What a timely reminder of how fucking ridiculous trying to regulate how people do what they enjoy, and how so many people seem so spineless they need something just to know they're conforming.
@Puffy
RE: mixed messages: without being too explicit and trampling all over the joke, please remember that one best laughs when laughing at oneself, and oftimes tongues are firmly in-cheek.
@Paul
[ Perry Mason voice ] "Let the record show that the witness (Paul) testimony has been recorded."
@Paul
Quit trying to regulate our enjoyment of rules.
@Paul
@markb
Good thanks.
It's quite challenging - compared to 'normal" it's an extremely slow and literally painful process.
But compared to where I started from it's going like a Saeco lead out train.

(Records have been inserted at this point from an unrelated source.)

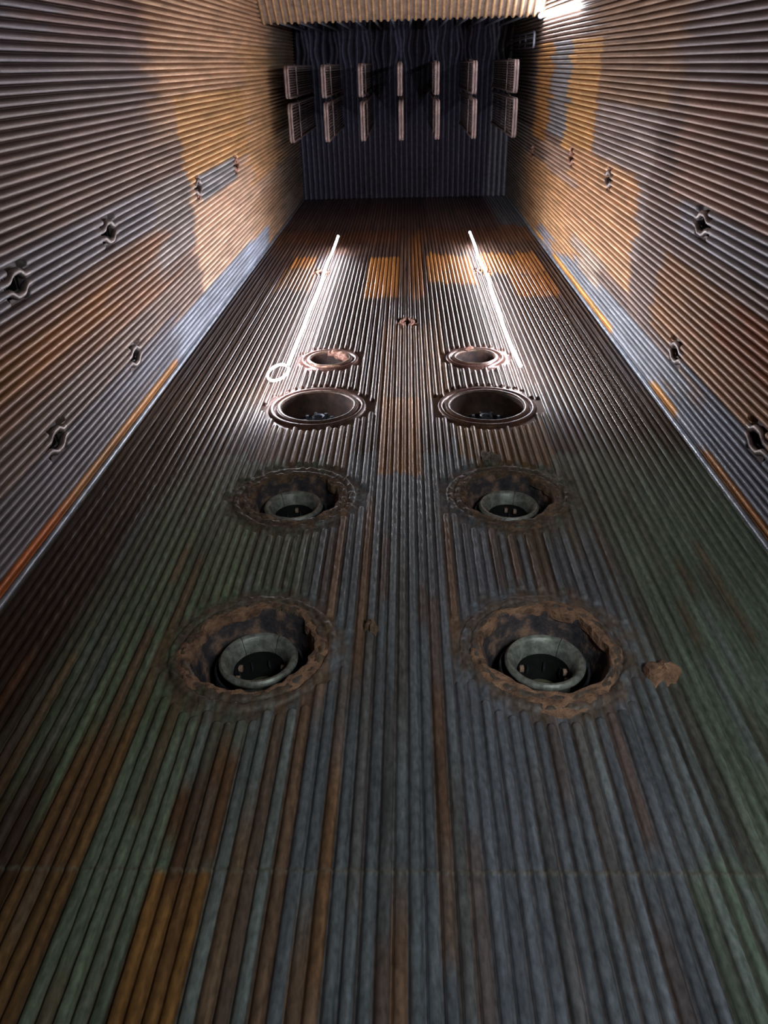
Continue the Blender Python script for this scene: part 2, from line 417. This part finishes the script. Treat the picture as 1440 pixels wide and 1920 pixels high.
    p.rect(-1.04, -.72, -2, 3.75, (122, 130, 128), .05, .05)
    p.rect(-1.8, -1.38, -2, 3.6, (126, 138, 116), .1, .1)
    p.rect(-2.1, -1.8, -2, 3.4, (132, 86, 44), .3, .3, .8)
    p.rect(-2.6, -2.1, -2, 3.2, (80, 54, 32), .4, .3)
    p.rect(1.44, 3.2, -2, 2.6, (116, 130, 116), .1, .1)
    for i in range(80):         # rusty runs down single tubes
        t = rng.integers(6, 76); a = XL+t*P+.001; z1 = rng.uniform(1.8, 7.0); ln = rng.uniform(.4, 2.6)
        c = [(112, 72, 44), (128, 92, 62), (90, 76, 66), (124, 130, 132), (104, 98, 92)][rng.integers(0, 5)]
        p.rect(a, a+P*rng.integers(1, 2)-.002, z1-ln, z1, c, .12, .0, rng.uniform(.3, .7))
    for (a, b, z0, z1) in [(-.64, -.56, 3.6, 6.6), (-.4, -.32, 3.9, 6.5), (-.72, -.64, 1, 4.0), (-.96, -.88, 1, 2.9), (-.48, -.40, 1.4, 3.3), (-.56, -.48, 1, 2.3), (-.08, 0, 1, 2.4), (.32, .4, 4.2, 6.2)]:
        p.rect(a, b, z0, z1, (140, 98, 58), .3, .1, .7)
    p.tubes(.09)
    # rust settled in the grooves between the tubes, and slag stain round the burners
    gro = (np.abs(dS) > .026)*low*(.25+rng.random(n)[ti]*.6)
    fade = sm(S, -3.0, -2.0)*(1-sm(S, 1.7, 2.4))
    wt = (gro*fade*.8)[..., None]; p.C = p.C*(1-wt)+np.array(lin((78, 54, 40)))*wt
    for (xc, zc, R, nr) in THROATS[:4]:
        rho = np.hypot(S-xc, (Z-zc)*.9)+.05*np.sin(S*17+Z*13)+.04*np.sin(Z*29-S*23)
        wt = (np.exp(-(np.maximum(0, rho-R-.06)/.12)**2)*.85)[..., None]; p.C = p.C*(1-wt)+np.array(lin((98, 80, 66)))*wt
    for (xc, zc, R, nr) in THROATS[4:]:
        rho = np.hypot(S-xc, Z-zc)
        wt = (np.exp(-(np.maximum(0, rho-R-.1)/.12)**2)*.8)[..., None]; p.C = p.C*(1-wt)+np.array(lin((100, 68, 60)))*wt
    wt = (np.exp(-((Z-zs)/.012)**2)*.6)[..., None]; p.C = p.C*(1-wt)+np.array(lin((120, 112, 96)))*wt
    matte = .75*(1-sm(Z+.25*np.sin(S*3)+.15*np.sin(tc*47), 7.6, 9.6))
    for (xc, zc, R, nr) in THROATS[:4]:
        rho = np.hypot(S-xc, Z-zc); matte = np.maximum(matte, 1-sm(rho, R+.25, R+.5))
    kp = keep[:-1, :-1] & keep[1:, 1:] & keep[1:, :-1] & keep[:-1, 1:]
    o = grid_mesh('wall_front', S, D-(Hh+.3*wob), Z, p.C, kp, M['front'], matte=matte)
    tag(o, 'burner wall of vertical boiler tubes, brown above and green-grey below', kind='structure')
front_wall()

# ---- rear wall with the overhanging nose, ceiling, floor
def rear():
    p = .1575; n = int(round((XR-XL)/p)); p = (XR-XL)/n; r = .042
    prof = []                                   # (y, z) path up the wall, over the nose
    prof += [(YR, z) for z in np.linspace(ZF, 17.6, 8)]
    prof += [(YR+(t)*(-.95-YR), 17.6+t*(20.47-17.6)) for t in np.linspace(.03, 1, 14)]
    for a in np.linspace(-35, 130, 10):
        prof.append((-1.02+.16*math.cos(math.radians(a)), 20.62+.16*math.sin(math.radians(a))))
    prof += [(-1.2+t*(YR+1.2), 20.74+t*1.9) for t in np.linspace(.1, 1, 6)]
    prof += [(YR, z) for z in np.linspace(22.9, H, 4)]
    prof = np.array(prof); tg = np.gradient(prof, axis=0); tg /= np.linalg.norm(tg, axis=1)[:, None]
    nrm = np.stack([tg[:, 1], -tg[:, 0]], 1)
    off = np.linspace(-.5, .5, 13)[:-1]*p
    s = np.concatenate([XL+(i+.5)*p+off for i in range(n)]+[[XR]]); tc = np.concatenate([np.full(12, XL+(i+.5)*p) for i in range(n)]+[[XR-p/2]])
    h = np.where(np.abs(s-tc) < r, np.sqrt(np.maximum(r*r-(s-tc)**2, 0)), 0)
    X = np.broadcast_to(s, (len(prof), len(s))); Y = prof[:, 0:1]+nrm[:, 0:1]*h; Z = prof[:, 1:2]+nrm[:, 1:2]*h
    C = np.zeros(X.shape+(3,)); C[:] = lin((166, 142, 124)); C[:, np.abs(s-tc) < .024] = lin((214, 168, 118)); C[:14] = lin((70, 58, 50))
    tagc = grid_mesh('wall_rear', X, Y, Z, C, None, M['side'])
    tag(tagc, 'rear furnace wall whose ribbed nose overhangs at the top of the frame', kind='structure')
rear()
def ceiling():
    p = .16; n = int((XR-XL)/p); p = (XR-XL)/n; r = .055
    s = np.linspace(XL, XR, n*10+1); y = rows([(YR, -1.4, .3), (-1.4, .3, .05), (.3, D, .2)])
    S, Y = np.meshgrid(s, y); ti = np.clip(((S-XL)/p-1e-9).astype(int), 0, n-1); tc = XL+(ti+.5)*p; dS = S-tc
    Hh = np.where(np.abs(dS) < r, np.sqrt(np.maximum(r*r-dS**2, 0)), 0)
    wav = np.exp(-((Y+.35)/.28)**2)*.09*np.sin((tc-XL)*2*PI/.9)+np.exp(-((Y+.9)/.25)**2)*.06*np.sin((tc-XL)*2*PI/.9+1)
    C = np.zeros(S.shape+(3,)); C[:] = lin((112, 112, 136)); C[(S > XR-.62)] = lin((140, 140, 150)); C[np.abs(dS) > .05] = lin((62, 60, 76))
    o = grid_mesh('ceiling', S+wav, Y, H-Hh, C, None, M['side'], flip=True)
    tag(o, 'dark blue-grey ribbed tube roof', kind='structure')
ceiling()
fl = MB().box((XL-.3, YR-.3, ZF-.2), (XR+.3, D+.3, ZF)).build('floor', M['ash'], smooth=False); tag(fl, 'ash covered furnace floor', kind='structure')
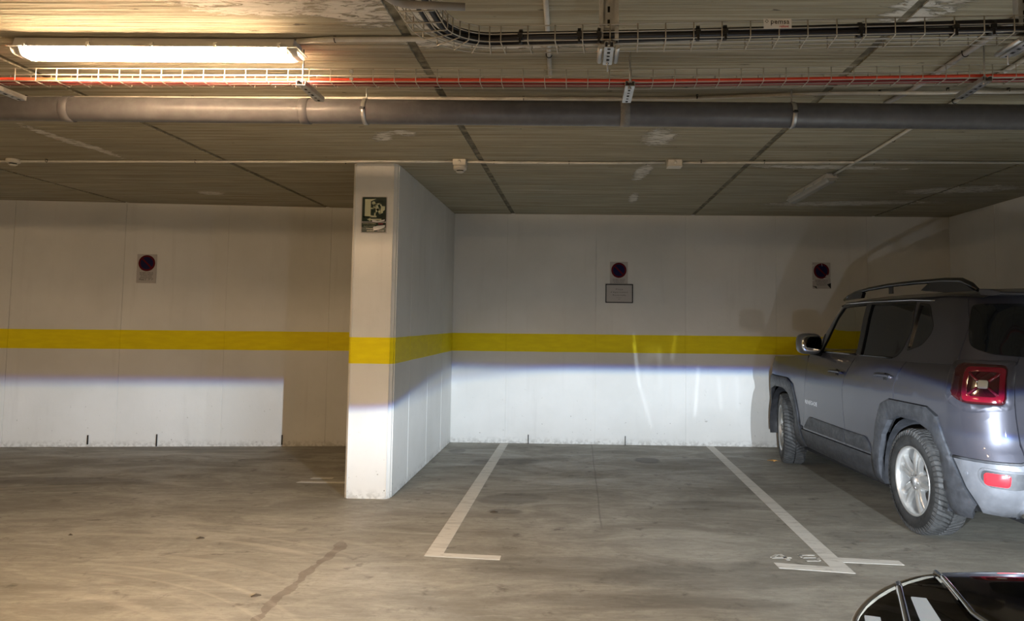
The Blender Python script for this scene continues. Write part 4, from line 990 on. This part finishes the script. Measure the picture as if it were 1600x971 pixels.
# mirrors
def superbox(cx_, d, e=2.6, seg=16, rings=10):
    mb = MB(); vs = []; fs = []
    sp_ = lambda v, q: math.copysign(abs(v)**q, v)
    for i in range(rings+1):
        ph = -PI/2+PI*i/rings
        for k in range(seg):
            th = 2*PI*k/seg; q = 2/e
            vs.append((cx_[0]+d[0]/2*sp_(math.cos(ph), q)*sp_(math.cos(th), q), cx_[1]+d[1]/2*sp_(math.cos(ph), q)*sp_(math.sin(th), q), cx_[2]+d[2]/2*sp_(math.sin(ph), q)))
    for i in range(rings):
        for k in range(seg): l = (k+1) % seg; fs.append((i*seg+k, i*seg+l, (i+1)*seg+l, (i+1)*seg+k))
    return mb.add(vs, fs, True)
mh = sub(car, 'door_mirror', superbox((-.960, -.98, 1.215), (.215, .155, .185), 3.2), 'bumper', True)
sub(mh, 'mirror_glass', superbox((-.960, -1.052, 1.215), (.18, .012, .145), 3.4), 'mirror', True)
arm = MB().tube([(-.845, -.97, 1.13), (-.90, -.965, 1.14), (-.955, -.97, 1.15)], [.03, .028, .026], 10); sub(mh, 'mirror_arm', arm, 'trim', True)
sub(fd, 'mirror_base', panel(G, [(.80, 1.135), (.93, 1.30), (.955, 1.15), (1.10, 1.135)], off=.009, thick=.012, cell=.06), 'trim', True)
# model lettering on the front door
tmn = text_mesh('RENEGADE', .050, M['chrome'], 1.15, .0015)
bp_ = B.p(.90, .70)
obj('door_lettering', tmn, None, fd, (bp_.x-.002, bp_.y+.06, .68), rot=(PI/2, 0, -PI/2))
# cabin
mb = MB(); mb.box((0, -.80, .98), (1.35, .35, .22)); obj('dashboard', mb, M['cabin'], car, bevel=.05)
for x_ in (-.36, .36):
    mb = MB(); mb.box((x_, -1.55, .62), (.50, .50, .16)); mb.box((x_, -1.86, .92), (.48, .14, .62), Matrix.Rotation(-.15, 3, 'X')); mb.box((x_, -1.93, 1.31), (.26, .10, .17)); obj('seat', mb, M['cabin'], car, bevel=.03)
mb = MB(); mb.box((0, -2.75, .90), (1.2, .14, .62)); mb.box((-.4, -2.78, 1.28), (.26, .1, .15)); mb.box((.4, -2.78, 1.28), (.26, .1, .15)); obj('rear_bench', mb, M['cabin'], car, bevel=.03)
st = [(-.36+.18*math.cos(a), -1.14-.05*math.sin(a), 1.08+.17*math.sin(a)) for a in [k*PI/10 for k in range(20)]]
obj('steering_wheel', MB().tube(st, .016, 8, closed=True), M['cabin'], car)
obj('cabin_floor', bx((0, -1.9, .48), (1.4, 2.6, .04)), M['inner'], car)
# wheels
for (x_, y_, rt_, st_) in ((-.772, 0, False, math.radians(-13)), (.772, 0, True, math.radians(-13)), (-.772, -2.57, False, 0), (.772, -2.57, True, 0)):
    wheel(car, (x_, y_, .345), st_, rt_, spin=.22, d=WM)

# ------------------------------------------------------------------ the black car in the foreground, headlamps on
FX, FYA = 1.45, 1.055      # centre line, front axle (world)
fg = thing('black_car', 'glossy black car corner with silver-edged headlamp at the bottom right', 'car', (FX, FYA, 0), 0)
FW = [(.20, .84), (.30, .90), (.50, .925), (.70, .925), (.76, .915), (.80, .89), (.83, .85), (.86, .78), (.90, .60), (.95, .30)]
FF = [(.20, -.78), (.40, -.86), (.62, -.875), (.74, -.87), (.79, -.85), (.82, -.80), (.86, -.68), (.90, -.45), (.95, -.10)]
FR = [(.20, 3.3), (.40, 3.45), (.95, 3.40)]
def fz(t, h): return h
K = Surf([(.2, .86), (.3, .92), (.5, .945), (.66, .945), (.72, .935), (.76, .915), (.78, .885), (.80, .85)], [(.2, -.78), (.4, -.86), (.60, -.875), (.70, -.865), (.75, -.845), (.775, -.81), (.80, -.74)], FR, -.42, 3.0, .50, .35, .75, .6, .01, None, 1.35)
def arcs(cx_, r=.385): return [(cx_-.40, .20)]+[(cx_+r*math.cos(a), .33+r*math.sin(a)) for a in [PI-PI*k/12 for k in range(13)]]+[(cx_+.40, .20)]
sub(fg, 'body_side', panel(K, [(-.60, .20), (-.40, .20)]+arcs(0)[1:-1]+[(.40, .20), (2.20, .20)]+arcs(2.6)[1:-1]+[(3.0, .20), (K.tc(.5), .25), (K.tc(.5), .80), (3.0, .80), (-.42, .79), (-.44, .56), (-.60, .52)], off=0, cell=.06), 'gblack', True)
tm_ = K.tfc(.5)
sub(fg, 'front_bumper', panel(K, [(-.605, .20), (-.605, .515), (-1.02, .555), (-1.02, .775), (tm_, .775), (tm_, .2)], off=.0, cell=.06), 'gblack', True)
sub(fg, 'front_grille', panel(K, rpoly([(-1.10, .36), (-1.06, .52), (tm_, .54), (tm_, .34)], [.03, .03, 0, 0]), off=.006, thick=.01, cell=.06), 'clad', True)
# hood and fender tops: one crowned sheet, the lamp corner left open
def topz(x, s_):
    a = min(1, abs(x)/.90)
    return .824+.10*min(1, max(0, (s_+.70)/1.6))-.022*a**6-.030*max(0, (-s_-.66)/.19)**2
def plan_w(s_):      # outline half width of the top sheet
    if s_ > -.42: return .93
    a_ = math.asin(min(1, (-.42-s_)/.435)**(1/1.35)); return .93-.50*(1-max(0, math.cos(a_))**1.35)
def sheet(s0, s1, xa, xb_, dz=0, nx=10, ny=16):
    mb = MB(); vs = []; fs = []
    for j in range(ny+1):
        s_ = s0+(s1-s0)*j/ny; a, b = xa(s_), xb_(s_)
        for i in range(nx+1): x_ = a+(b-a)*i/nx; vs.append((x_, -s_, topz(x_, s_)+dz))
    for j in range(ny):
        for i in range(nx): q = j*(nx+1)+i; fs.append((q, q+1, q+nx+2, q+nx+1))
    return mb.add(vs, fs, True)
hx = lambda s_: -(.70-.25*max(0, (-s_-.45)))          # hood edge (left)
hd = sub(fg, 'hood', sheet(-.85, .62, lambda s_: max(hx(s_), -plan_w(s_))+.004, lambda s_: -max(hx(s_), -plan_w(s_))-.004, .004, 16, 24), 'gblack')
sub(fg, 'hood_edge_strip', MB().tube([(hx(s_), -s_, topz(hx(s_), s_)+.004) for s_ in [-.80+.085*k for k in range(12)]], .0055, 8), 'chrome', True)
sub(fg, 'fender_top', sheet(-.34, .62, lambda s_: -plan_w(s_), lambda s_: hx(s_)-.006, 0, 6, 12), 'gblack', True)
# headlamp: bezel, dark tray, reflector pods, clear lens
hl = sub(fg, 'headlamp', sheet(-.81, -.345, lambda s_: -plan_w(s_)+.003, lambda s_: hx(s_)-.004, -.032, 6, 10), 'hole', True)
sub(hl, 'lens', sheet(-.81, -.345, lambda s_: -plan_w(s_)+.004, lambda s_: hx(s_)-.008, .002, 8, 14), 'hl_glass', True)
edge = [(-plan_w(s_)-.002, -s_, topz(-plan_w(s_), s_)-.004) for s_ in [-.85+.01*k for k in range(12)]+[-.73+.035*k for k in range(1, 28)]]
sub(hl, 'silver_bezel', MB().tube(edge, .0065, 8), 'alloy', True)
sub(hl, 'side_lens', panel(K, [(-.445, .565), (-.60, .525), (-1.015, .56), (-1.015, .775), (-.43, .785)], off=-.002, thick=.004, cell=.05), 'hl_glass', True)
dv = [(-(.803-.35*(-s_-.52)), -s_, topz(.78, s_)+.001) for s_ in [-.69+.04*k for k in range(9)]]
sub(hl, 'divider_bar', MB().tube(dv, .0075, 8), 'chrome', True)
mb = MB(); mb.lathe([(.0, .0), (.035, .012), (.060, .05), (.062, .055)], 24, 'Y', (-.70, .60, .70)); mb.v = [(x, 1.28-y if True else y, z) for x, y, z in mb.v]
sub(hl, 'reflector_pod', mb, 'chrome', True)
mb = MB(); mb.prism([(-.795, .45), (-.757, .45), (-.722, .60), (-.748, .612)], lambda u, v, w_: (u, v, w_), .795, .803); sub(hl, 'painted_wall_reflection', mb, 'refl_glow', True)  # glowing white patches stand in for reflections of the lit wall
mb = MB(); mb.prism([(-.910, .42), (-.885, .40), (-.855, .50), (-.880, .515)], lambda u, v, w_: (u, v, w_), .795, .803); sub(hl, 'painted_wall_reflection', mb, 'refl_glow', True)
sub(fg, 'door_seam', strip(K, [(.55, .25), (.58, .6), (.55, .84)], .0005, .003), 'hole', True)
sub(fg, 'inner_shell', panel(K, [(-.40, .21)]+arcs(0)[1:-1]+[(.40, .21), (2.20, .21)]+arcs(2.6)[1:-1]+[(3.0, .21), (K.tc(.5), .26), (K.tc(.5), .82), (tm_, .74), (tm_, .21)], off=-.03, thick=.002, cell=.1), 'inner', True)
# greenhouse of the black car (behind the camera's right shoulder)
Q = Surf([(.85, .84), (.95, .82), (1.2, .76), (1.38, .66), (1.42, .60)], [(.85, .55), (.95, .62), (1.38, 1.32), (1.42, 1.4)], [(.85, 3.35), (.95, 3.30), (1.38, 2.95), (1.42, 2.9)], lambda h: lerp([(.85, .55), (.95, .62), (1.38, 1.32), (1.42, 1.4)], h)+.3, 2.7, .3, .3, .45, .5, .0)
sub(fg, 'cabin_glass', panel(Q, [(Q.TF(.93)-.2, .93), (Q.TF(1.36)-.2, 1.36), (Q.tc(1.36), 1.36), (Q.tc(.93), .93)], off=0, thick=.01, cell=.1), 'glass_dark', True)
sub(fg, 'windscreen', panel(Q, [(Q.TF(.93)-.2, .93), (Q.TF(1.36)-.2, 1.36), (Q.tfc(1.36), 1.36), (Q.tfc(.93), .93)], off=0, thick=.01, cell=.1), 'glass_dark', True)
sub(fg, 'shoulder', panel(Q, [(Q.TF(.85)-.75, .83), (Q.TF(.95)-.70, .94), (Q.tc(.94), .94), (Q.tc(.83), .83)], off=.004, thick=.02, cell=.1), 'gblack', True)
mb = MB(); vs = []; fs = []
for j in range(9):
    s_ = 1.30+1.65*j/8
    for i in range(9): u = -1+i/4; vs.append((u*(.66-.05*abs(j-4)/4), -s_, 1.43-.06*abs(u)**3-.04*((j-4)/4)**2))
for j in range(8):
    for i in range(8): a = j*9+i; fs.append((a, a+1, a+10, a+9))
mb.add(vs, fs, True); obj('roof', mb, M['gblack'], fg)
mb = MB(); mb.box((0, -1.3, .26), (1.6, 1.7, .12)); mb.box((0, -1.3, .34), (1.0, 4.2, .2)); obj('under_tray', mb, M['inner'], fg)
for (x_, y_, rt_) in ((-.78, 0, False), (.78, 0, True), (-.78, -2.6, False), (.78, -2.6, True)): wheel(fg, (x_, y_, .345), 0, rt_, d=WM)

# headlamp beams: low beam with a sharp cutoff, blue fringe at its upper edge
def beam(x, side):
    l = bpy.data.lights.new('headlamp_beam', 'SPOT'); l.energy = HEAD_W; l.spot_size = math.radians(150); l.spot_blend = .15; l.shadow_soft_size = .012
    l.use_nodes = True; nt = l.node_tree; n = N(nt); em = nt.nodes['Emission']
    nx_, ny_, nz_ = n.sep(n.new('ShaderNodeTexCoord').outputs['Normal'])
    fw_ = n.m('MAXIMUM', n.m('MULTIPLY', nz_, -1.0), .02)
    el = n.m('DIVIDE', ny_, fw_); az = n.m('DIVIDE', nx_, fw_)
    hyp = n.m('POWER', n.m('MULTIPLY_ADD', az, az, 1.0), .5); el = n.m('DIVIDE', el, hyp)
    cut = n.m('ADD', n.ramp(az, -.60, -.30, .001, .024), n.ramp(az, .22, .45, 0.0, .075))
    d = n.m('SUBTRACT', el, cut)
    ch_ = []
    for o_, wd in ((-.0020, .0085), (-.0005, .0085), (.0030, .0095)):
        lo = n.ramp(d, o_-wd, o_+wd, 1, 0)
        ch_.append(lo)
    ne = n.m('MULTIPLY', d, -1.0)
    fall = n.m('ADD', n.ramp(ne, .02, .16, .36, 0.0), n.ramp(ne, 0.10, .42, .64, .05))
    side_ = n.ramp(az, -.95, -.50, .12, 1.0) if side else n.m('MULTIPLY', n.ramp(n.m('ABSOLUTE', az), 1.0, 2.5, 1, .3), n.m('MULTIPLY', n.ramp(az, .26, .45, 1.0, 1.9), n.ramp(az, -.74, -.60, 1.6, 1.0)))
    glare = .058
    # streaks put into the beam, standing in for reflections off the parked car
    st_ = None
    if not side:
        L0 = Vector((x, FYA+.89, .675))
        def ae(px, py):
            q_ = aty(px, py, YB)-L0; return q_.x/q_.y, q_.z/math.hypot(q_.x, q_.y)
        for (x0, y0, x1, y1, w_, k_) in ((991, 540, 999, 605, .0011, .9), (999, 600, 1018, 668, .0011, .45), (990, 522, 992, 545, .0010, .5), (1056, 522, 1050, 562, .0012, .35), (1030, 545, 1032, 610, .0014, .25), (1091, 575, 1086, 650, .0010, .8), (1122, 590, 1128, 642, .0012, .4), (1151, 590, 1153, 640, .0012, .3), (1020, 540, 1022, 560, .0060, .16), (1008, 560, 1012, 640, .0040, .15)):
            (a0_, e0_), (a1_, e1_) = ae(x0, y0), ae(x1, y1)
            u_ = n.ramp(el, e1_, e0_, 1.0, 0.0, False)
            da = n.m('SUBTRACT', az, n.m('MULTIPLY_ADD', u_, a1_-a0_, a0_))
            g_ = n.m('MULTIPLY', n.ramp(n.m('ABSOLUTE', da), 0, w_*4.5, 1, 0), n.m('MULTIPLY', n.ramp(el, e1_-.004, e1_+.003), n.ramp(el, e0_-.003, e0_+.006, 1, 0)))
            g_ = n.m('MULTIPLY', g_, k_*.62); st_ = g_ if st_ is None else n.m('ADD', st_, g_)
    cmb = n.new('ShaderNodeCombineColor')
    for i, lo in enumerate(ch_):
        v = n.m('ADD', n.m('MULTIPLY', n.m('MULTIPLY', lo, fall), side_), n.m('MULTIPLY', n.ramp(d, .35, .02, .2, 1.0), glare))
        if st_ is not None: v = n.m('ADD', v, st_)
        nt.links.new(n.m('MULTIPLY', v, HEAD_COL[i]), cmb.inputs[i])
    nt.links.new(cmb.outputs[0], em.inputs['Color']); em.inputs['Strength'].default_value = 1.0
    o = bpy.data.objects.new('headlamp_beam', l); C.objects.link(o); o.location = (x, FYA+.86+.03, .675); o.rotation_euler = (PI/2, 0, 0)
    return o
beam(.66, 0); beam(2.20, 1)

For example the physio last Thursday gave me a set of exercises including some straight leg lifts lying on the floor.
On Friday I tried but couldn't do them.
Saturday - maximum concentration and effort, leaving me exhausted.
Sunday - slowly but it was still hard.
Monday - no problem.
So from that point of view (and that two weeks ago I couldn't get out of bed without help) it's rapid progress and the physio was very impressed when I went back yesterday.
But from the point of view that they're only leg raises it is frustrating and slow.
I'm just walking with one crutch now to encourage a more normal action, not the hopping motion of the double crutch. My aim is to be able to get around the house without it by the end of the week.
Maybe get the bike on the trainer the following week. The problem there is just the range of movement - I can't get less than about 120 degree angle of thigh to body so I'm just trying to work on loosening that up as much as possible. It's still too painful to use a foam roller down the outside of the thigh but I'm stretching and working everywhere I can.
I've been tempted to get rid of my year-old beard because coincidentally they seem to have become 'cool'. However, I can see diminishing returns on the hair I try to grow on my head so keeping an extra bit on my chin seems a good idea.
Also, and surprisingly, Mrs Sandy talked me out of going back to smooth chin-ness.
@ChrisO
good progress. No comparision really, but after my first crash I found it very hard to bend my knee to 90 degrees, but once on the turbo trainer it wasn't too bad. Maybe give it a quick whirl with someone on hand to help you on/off?
I hope you will remember to shave all the correct places first though, don't want to break any rules, do you?
@markb
Ah yes, Rule #33 has weighed heavily on my mind.
Is there an obligation for a Velominati to shave while undergoing a lengthy non-cycling recovery.
My instinct tells me the answer should be yes.
However my head and other parts tell me that while recovering from a hip fracture, balancing on one leg in the shower while contorting painfully to reach my lower calf is probably getting into Darwin Award territory.